Blurbese: “quiet”

image focused on a woman's hand holding beads

I’m not usually one to pick on my own, but for illustrative purposes only there’s a line to which I’d like to draw your attention from Anne Gray Fischer’s most recent “Women In Trouble” column:

The stakes are perhaps too low in this quiet novel for it to qualify as a “saga.” 

Ah, yes, the “quiet novel”; the quagmire of literary publishing.

See, reviewers love quiet novels. “Quiet” is generally a positive term in reviews, an oblique shorthand for “character-driven”—as opposed to “plot-driven”—or, at the very worst, a charitable way to acknowledge an otherwise commendable book as occasionally a little dull. Close relatives: “pensive,” “peaceful,” “understated,” etc.

The problem is, the people who actually have to sell books hate the quiet novel. Sure, established, best-selling literary authors can pull it off; people are going to buy Freedom and The Marriage Plot no matter how quiet they are. But for any other author, it’s an uphill battle. How do you market something where nothing really happens and the protagonist(s) just sit around musing a lot? Answer: you don’t. Why bother, when there are so many rip-roaring thrillers out there just waiting to whisk readers along with their plot?

I have some anecdotal evidence on this point from comments on my own novel. Take, first of all, this review of the manuscript from Publishers Weekly, when it was a semifinalist in the Amazon.com Breakthrough Novel Award:

There are no great dramatic scenes in this story, but rather quiet, well-conceived episodes of hope and happiness that alternate with the inevitable disappointments and disillusionment of life.

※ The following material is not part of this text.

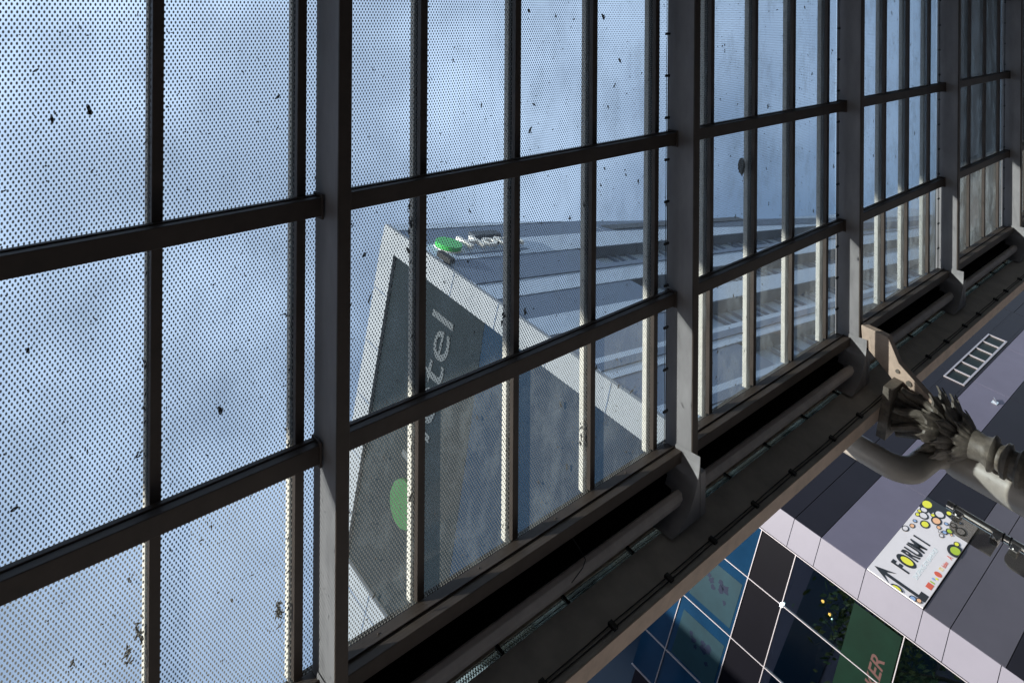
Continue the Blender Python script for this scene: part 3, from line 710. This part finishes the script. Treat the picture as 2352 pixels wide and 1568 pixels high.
# floor bands on the side face
tops = [57.9, 50.45, 42.8, 36.6, 30.4, 24.0, 17.6, 11.2]; hs = [3.7, 4.1, 3.6, 3.8, 3.6, 3.6, 3.6, 3.6]
edges = []
prev = None
WS = 19.0
for i, (zt, h) in enumerate(zip(tops, hs)):
    zb = zt - h
    nxt = tops[i + 1] if i + 1 < len(tops) else 1.6
    m = MB(); hbox(m, 0.35, LEN, 0, 1.2, nxt, zb); m.build('spandrel', 'hotel_light', hotel)
    if i == 1:
        m = MB(); hbox(m, 0.35, LEN, -.12, 0, 45.5, 46.25); m.build('sill_band', 'hotel_mid', hotel)
    if i == 3 or i == 4:
        m = MB(); hbox(m, 0.35, LEN, -.10, 0, zb - 1.5, zb - .7); m.build('sill_band', 'hotel_mid', hotel)
    # blank grey panel before the windows start
    m = MB(); we = WS + (8.5 if i == 0 else (-.5 * i))
    hbox(m, 0.35, we, .06, 1.2, zb + .001, zt - .001); m.build('band_panel', 'hotel_mid', hotel)
    if i == 0:
        m = MB(); m.prism([hp(we, .02, zt - 3.55), hp(LEN, .02, zt - 3.55), hp(LEN, .02, rooftop(LEN) - 2.2 if rooftop(LEN) - 2.2 > zt - 3.5 else zt - 3.4), hp(we, .02, zt - 1.9)], GD * (1.1 * K)); 
        continue
    rec = 1.35
    m = MB(); hbox(m, we, LEN, rec, rec + .04, zb, zt); wp = m.build('window_band', 'hotel_pane', hotel)
    m = MB()
    x = we + .2; k = 0
    while x < 75:
        hbox(m, x, x + .22, rec - .28, rec - .001, zb + .001, zt - .001); x += (1.9, 3.1, 1.3)[k % 3]; k += 1
    m.build('window_mullion', 'hotel_mid', wp)
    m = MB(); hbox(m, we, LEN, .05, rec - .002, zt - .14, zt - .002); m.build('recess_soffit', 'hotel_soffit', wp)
# top wall above the first band, sloping roofline
m = MB(); m.prism([hp(.35, 0, 57.9), hp(24, 0, 57.9), hp(24, 0, rooftop(24)), hp(.35, 0, rooftop(0))], GD * (1.2 * K)); m.build('parapet', 'hotel_light', hotel)
m = MB(); m.prism([hp(27.5, 0, 54.25), hp(LEN, 0, 47.4), hp(LEN, 0, rooftop(LEN)), hp(27.5, 0, rooftop(27.5))], GD * (1.2 * K)); m.build('parapet', 'hotel_mid', hotel)
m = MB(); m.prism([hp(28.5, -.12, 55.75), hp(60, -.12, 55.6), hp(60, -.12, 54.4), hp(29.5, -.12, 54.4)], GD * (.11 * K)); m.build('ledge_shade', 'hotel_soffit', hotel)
# roof railing
m = MB()
for zz in (.7, 1.3): m.tube([hp(15, 1.0, rooftop(15) + zz), hp(75, 1.0, rooftop(75) + zz)], .03, 6)
for k in range(16): m.tube([hp(15 + 4 * k, 1.0, rooftop(15 + 4 * k) - .1), hp(15 + 4 * k, 1.0, rooftop(15 + 4 * k) + 1.3)], .025, 6)
m.build('roof_railing', 'frame_alu', hotel)
# white frame round the dark front
m = MB()
hbox(m, -.02, .349, -.02, 2.1, 1.6, 59.62); m.build('front_frame', 'hotel_frame', hotel)
m = MB()
m.prism([hp(-.02, 2.105, 57.2), hp(-.02, 29.9, 54.6), hp(-.02, 29.9, 57.0), hp(-.02, 2.105, 59.62)], SD * (.37 * K)); m.build('front_frame', 'hotel_frame', hotel)
m = MB()
hbox(m, -.02, .349, 29.905, 36.5, 1.6, 57.0); m.build('front_frame', 'hotel_frame', hotel)
m = MB()
hbox(m, -.045, -.021, 31.55, 31.66, 1.6, 57.0); 
for z in (50, 44, 38, 32, 26, 20): hbox(m, -.045, -.021, 29.91, 36.5, z, z + .1)
for z in range(6, 58, 6): hbox(m, -.045, -.021, 0, 2.1, z, z + .08)
for g in range(6, 29, 5): m.prism([hp(-.045, g, 56.85 - (g - 2.1) * .0935 + .4), hp(-.045, g + .08, 56.85 - (g - 2) * .0935 + .4), hp(-.045, g + .08, 59.5 - (g - 2) * .0935), hp(-.045, g, 59.5 - (g - 2.1) * .0935)], SD * (.024 * K))
m.build('frame_joint', 'hotel_mid', hotel)
m = MB(); m.prism([hp(.30, 2.11, 43.5), hp(.30, 29.9, 40.5), hp(.30, 29.9, 54.59), hp(.30, 2.11, 57.19)], SD * (.5 * K)); m.build('dark_cladding', 'hotel_dark', hotel)
m = MB(); m.prism([hp(.33, 2.11, 1.6), hp(.33, 29.9, 1.6), hp(.33, 29.9, 40.49), hp(.33, 2.11, 43.49)], SD * (.5 * K)); m.build('glass_front', 'hotel_glass', hotel)
# hotel signs
sg = empty('roof_sign', hp(2, -.6, 52), 'green oval and white Hotel letters below the roofline of the pale tower face', 'sign')
fs = Matrix(((SD.x, 0, -GD.x, 0), (SD.y, 0, -GD.y, 0), (0, 1, 0, 0), (0, 0, 0, 1)))
m = MB(); m.prism([hp(3.0 + 1.25 * math.cos(2 * math.pi * j / 28), -.55, 53.1 + 1.35 * math.sin(2 * math.pi * j / 28)) for j in range(28)], GD * (.4 * K)); m.build('oval', 'logo_green', sg)
m = MB(); m.prism([hp(3.0 + 1.32 * math.cos(2 * math.pi * j / 28), -.13, 53.1 + 1.42 * math.sin(2 * math.pi * j / 28)) for j in range(28)], GD * (.1 * K)); m.build('oval_rim', 'letter_white', sg)
text_mesh('Hotel', 3.3 * K, .10, 'lettering', 'letter_white', Matrix.Translation(hp(4.6, -.4, 52.0)) @ fs, sg, sx=.98, bold=.03)
m = MB(); hbox(m, 2.6, 12, -.05, -.002, 51.3, 51.6); m.build('under_strip', 'hotel_mid', sg)  # darker strip on the wall just below the letters
fl = MB(); hbox(fl, .55, 1.15, -.5, -.05, 49.6, 51.6); o = fl.build('floodlight', 'rubber_black'); tag(o, 'black box floodlight on the tower edge below the green oval sign', 'floodlight')
fl = MB(); hbox(fl, 7.6, 11.2, -.35, -.03, 54.75, 55.75); o = fl.build('wall_grille', 'hotel_soffit'); tag(o, 'dark flat grille on the tower wall just above the white letters', 'grille')
sg = empty('front_sign', hp(-.4, 12, 47), 'grey Hotel letters with green oval across the dark tower front', 'sign')
ff = Matrix(((-GD.x, 0, -SD.x, 0), (-GD.y, 0, -SD.y, 0), (0, 1, 0, 0), (0, 0, 0, 1)))
tl = Matrix.Translation(hp(.26, 17.9, 47.0)) @ ff
text_mesh('Hotel', 4.5 * K, .02, 'lettering', 'letter_grey', tl, sg, sx=1.36, bold=.0)
m = MB(); m.prism([hp(-.05, 20.6 + 1.9 * math.cos(2 * math.pi * j / 28), 48.3 + 1.9 * math.sin(2 * math.pi * j / 28)) for j in range(28)], SD * (.3 * K)); m.build('oval', 'logo_dull', sg)

# ------------------------------------------------------------------ unseen building behind the canopy, added to shade its upper glass
shb = empty('shade_building', (-20, -4, 0), 'unseen plain building behind the camera, added to shade the upper canopy glass', 'building')
m = MB(); m.abox(-75, 24, -9, -1.0, 0, 11.4); m.build('wall', 'shade_wall', shb)

sblk = empty('side_shade_block', (-14, 24, 0), 'unseen plain block added to shade the shopping centre side, mirrored in its glass', 'building')
m = MB(); m.abox(-26, -5.6, 9.5, 44, 0, 33); m.build('wall', 'panel_light', sblk)  # unseen block added to keep sun off the shopping centre's side face
for k in range(9):
    m = MB(); m.abox(-5.59, -5.54, 10.5, 43, 1.4 + 3.5 * k, 3.1 + 3.5 * k); m.build('window_band', 'hotel_glass', sblk)

# ------------------------------------------------------------------ street trees (seen mirrored in the shop glass)
def tree(x, y, h, r, seed, label):
    rn = random.Random(seed); t = empty('street_tree', (x, y, 0), label, 'tree', 'street trees')
    m = MB(); m.tube([(x, y, 0), (x + .1, y, h * .3), (x - .1, y + .1, h * .62)], [.24, .19, .10], 10)
    tips = []
    for k in range(10):
        a = rn.uniform(0, 6.28); z0 = h * rn.uniform(.3, .55)
        e = Vector((x + r * .75 * math.cos(a), y + r * .75 * math.sin(a), h * rn.uniform(.55, .92))); tips.append(e)
        m.tube([(x, y, z0), tuple(Vector((x, y, z0)).lerp(e, .5) + Vector((0, 0, .4))), tuple(e)], [.09, .05, .02], 6)
    m.build('trunk', 'bark', t)
    m = MB()
    for k in range(3000):
        c = rn.choice(tips) + Vector((rn.gauss(0, r * .26), rn.gauss(0, r * .26), rn.gauss(0, r * .24)))
        n = Vector((rn.gauss(0, 1), rn.gauss(0, 1), rn.gauss(0, 1))).normalized(); a = n.orthogonal() * rn.uniform(.08, .17); b = n.cross(a.normalized()) * rn.uniform(.05, .10)
        m.add([c - a, c - b * .9, c + a, c + b], [(0, 1, 2, 3)], rn.randint(0, 1))
    m.build('crown', ['foliage', 'foliage_light'], t)
tree(-2.2, 13.2, 12.5, 2.6, 1, 'leafy street tree nearer the shop windows, mirrored in their glass')
tree(-3.0, 18.0, 12.5, 2.8, 2, 'leafy street tree farther up the side street, mirrored in glass')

Sounds okay coming from a reviewer, right? Now take a look at these evaluations from agents:

I felt it was lacking in narrative drive and as such I think that publishers will find it too quiet for the market.

Or:

As the book went along it gets more and more quiet… The response I get most from editors turning down fiction is that the work is too quiet.

I don’t dispute the description; my novel is quiet, and I accept the negative connotations of that along with the positive ones. Probably it is slightly slow in places. After all, those are the kinds of books I like to read, so why would I attempt to write anything else?

I know I’m not alone, here, either: lots of people, beyond reviewers, like quiet books. Take Annie Proulx, a celebrated author if ever there was one. Her Close Range—the collection to which we owe “Brokeback Mountain”—is beyond quiet. It’s silent. And yet the stories are moving and they’re also, witness Brokeback, wells of vast potential commercial success.

Which is why I worry, sometimes, about the publishing industry’s schizophrenic relationship to quiet books. If readers and reviewers love ‘em, and agents and publishers hate ‘em, what on earth are the authors supposed to do?